Google smentisce l’accordo col fisco italiano

L'azienda statunitense ha smentito l'articolo del Corriere sul pagamento di 320 milioni di euro per risolvere il contenzioso sulle tasse non pagate in Italia, ma il giornale lo conferma

Google ha smentito al Post di avere raggiunto un accordo con il fisco italiano, come annunciato stamattina da Luigi Ferrarella sul Corriere della Sera. L’azienda statunitense ha comunicato che:

La notizia non è vera, non c’è l’accordo di cui si è scritto. Continuiamo a cooperare con le autorità fiscali.

Sul Corriere della Sera di oggi Luigi Ferrarella aveva scritto che Google aveva trovato un accordo con il fisco italiano per risolvere il contenzioso sulle tasse non pagate nel nostro paese. La società statunitense secondo l’articolo aveva pattuito di pagare 320 milioni di euro su un imponibile stimato intorno agli 800 milioni di euro, riferito al periodo 2008-2013. La notizia non era stata confermata dalle parti interessate. Un accordo avrebbe segnato una nuova strategia più conciliante sul tema del pagamento delle tasse da parte di Google: negli ultimi anni l’azienda era stata più volte accusata di avere incassato molto denaro con i suoi servizi in Italia e in altri paesi europei, ma di avere eluso il fisco mantenendo le proprie attività in Irlanda, dove fino a qualche mese fa c’era un regime di tassazione più favorevole. Questa pratica è comune a molte altre aziende e ha spinto l’Unione Europea ad avviare provvedimenti per riformare i regimi di tassazione.

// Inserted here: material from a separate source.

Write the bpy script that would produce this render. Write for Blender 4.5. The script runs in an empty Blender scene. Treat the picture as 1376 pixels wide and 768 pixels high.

L’articolo del Corriere prima della smentita diceva che:

Google fa pace con il Fisco italiano, la Guardia di Finanza e la Procura di Milano. Una pace da circa 320 milioni di euro di tasse su 800 che riconosce come imponibile prodotto in Italia in 5 anni.
È un colpo di scena. Perché al gigante del web non sarebbero mancati né arsenali giuridici per provare una resistenza a oltranza, né l’opportunità di aspettare a maggio l’atteso decreto legislativo fiscale che sottrarrà alla rilevanza penale proprio l’«abuso del diritto», cioè le operazioni che, pur nel rispetto formale delle norme, realizzano essenzialmente vantaggi fiscali indebiti.

E invece, all’esito di una riunione tra penalisti, tributaristi, magistrati e GdF, l’intesa raggiunta (con la regia legale della professoressa Paola Severino) segnala che nella multinazionale americana ha pesato anche una sorta di diplomazia della distensione, la volontà di uno “Stato” (al quale i colossi come Google vengono quasi assimilati per le proprie dimensioni economiche) di ridurre contenziosi e attriti con gli Stati veri. Non senza una operazione di immagine che, d’ora in avanti in Italia, valorizzi il viaggio di ritorno entro criteri di tassazione meno esotici.

In seguito alla comunicazione della smentita da parte di Google, il Corriere ha aggiornato il suo articolo, fornendo ulteriori dettagli sull’origine della notizia.

In realtà l’accordo che i legali di Google hanno raggiunto la settimana scorsa dopo una riunione in Procura a Milano con i pm dell’inchiesta, il procuratore aggiunto Francesco Greco e gli inquirenti della GdF prevede che la compagnia americana formalizzi la settimana prossima l’apposita istanza di adesione alla Agenzia delle Entrate sulla base della fotografia scattata dal processo di constatazione della Guardia di Finanza.